Dass die Eltern nach Kanada ausgewandert sind, ohne ihn und seinem fünf Jahre älteren Bruder, als er gerade einmal 13 Jahre jung war, ließ mich nicht mehr los. Dabei blieben Fragen offen, was sich die Eltern dabei gedacht haben, ihre Kinder allein zurückzulassen, wohingegen ich mir nicht vorstellen kann, dass die deutsche Bildung der Hauptgrund dafür gewesen sein soll. Man spürt keinerlei Gewissensbisse oder Ängste über die Zukunft der Söhne, was mich nur kopfschüttelnd nach Antwort suchen ließ. Oder wie der Bruder diese Situation empfindet, da er selbst gerade 18 Jahre alt ist, eine Ausbildung als Bankkaufmann beginnt und sich nebenher um einen pubertierenden Jungen kümmern muss. Ziemlich viel Verantwortung für einen jungen Erwachsenen. Trotzdem hat er sein Ziel erreicht, ist allerdings auch ausgewandert und nach London gezogen, während NC im Nirwana planlos herumschwirrt. Die Rolle der Eltern und des Bruders kommen hier viel zu kurz. Fragend sucht der Leser nach Antwort, die er nicht bekommt.

 

Die parataktischen Sätze sowie die allwissende Erzählweise deuten darauf hin, dass NC kompliziert handelt und denkt, aber auch hier gibt es keine Hinweise, weshalb er seinen Job verloren hat und welche präzisen Gründe er gegen seine Eltern hegt.
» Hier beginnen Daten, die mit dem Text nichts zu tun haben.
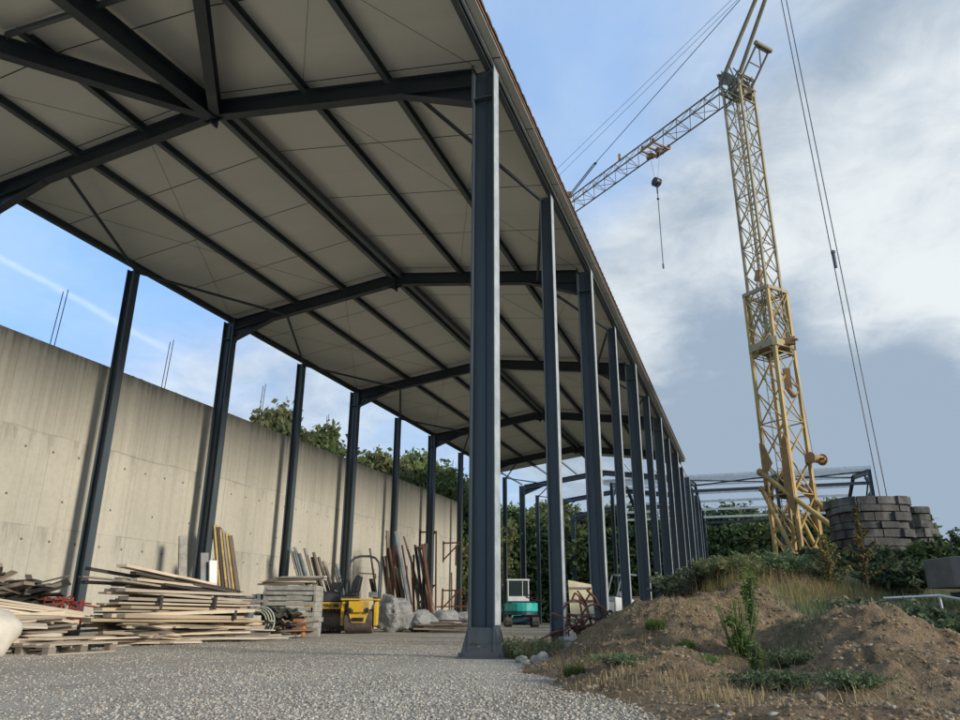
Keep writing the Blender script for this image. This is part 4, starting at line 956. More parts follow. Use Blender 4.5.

Man kann sich dies als Leser nur denken, weil man sich selbst auch im Stich gelassen fühlen würde, wenn man allein mit dem Bruder Erwachsen werden soll.

Auf der Suche nach einem neuem Job erhält der Leser auch keinen klaren Zugriff auf seine Gedanken, ob NC eventuell einen Beruf schon favorisiert hat oder ähnliches. Stattdessen bleibt

die Erzählung im Stil des Anfangs. Erst ab dem Zeitpunkt des Kennenlernens seines neuen Arbeitsplatzes, beginnt die Handlung, Interesse zu wecken.

Spannend konnte ich ab dem Zeitpunkt seine Gefühle und seine Emotionen nachvollziehen. Interessant waren auch seine Begegnungen mit den Verstorbenen und dass der Leser einen nachvollziehbaren Eindruck in die Berufswelt eines Bestatters bekommt.

Fazit

3,5 Sterne

 

Ich würde 3,5 Sterne vergeben, denn der erste Eindruck fiel sinngemäß enttäuschend aus, weil der Titel des Buches auf eine knackige Handlung hin leitet, in der viel mit Witz gearbeitet wird. Stattdessen braucht die Handlung zirka fünfzig Seiten, bis der Leser nicht mehr vom Buch weg kommt. Schlussfolgernd daraus lässt sich ableiten, dass der letzte Eindruck maßgebend ausfällt. Nachdem man sich immer mehr Fragen zum Buch stellt, wird der Leser gepackt und man möchte unbedingt das Ende der Geschichte erfahren. Dabei war es hilfreich, dass das Buch im leichten Stil geschrieben und die Aussagen unkompliziert dargestellt sind.

Zusammenfassend muss ich feststellen, dass der Roman „Applaus für Bronikowski“ verdient in der „Longlist“ des deutschen Buchpreises 2015 seinen Platz einnahm. Der Anfang enttäuschte mich persönlich, dafür ist es ab Seite 50 umso knackiger und mitreißender. Wer schwarzen Humor liebt und auf Realismus großen Wert legt, der wird beim Kauf dieses Buches keineswegs enttäuscht.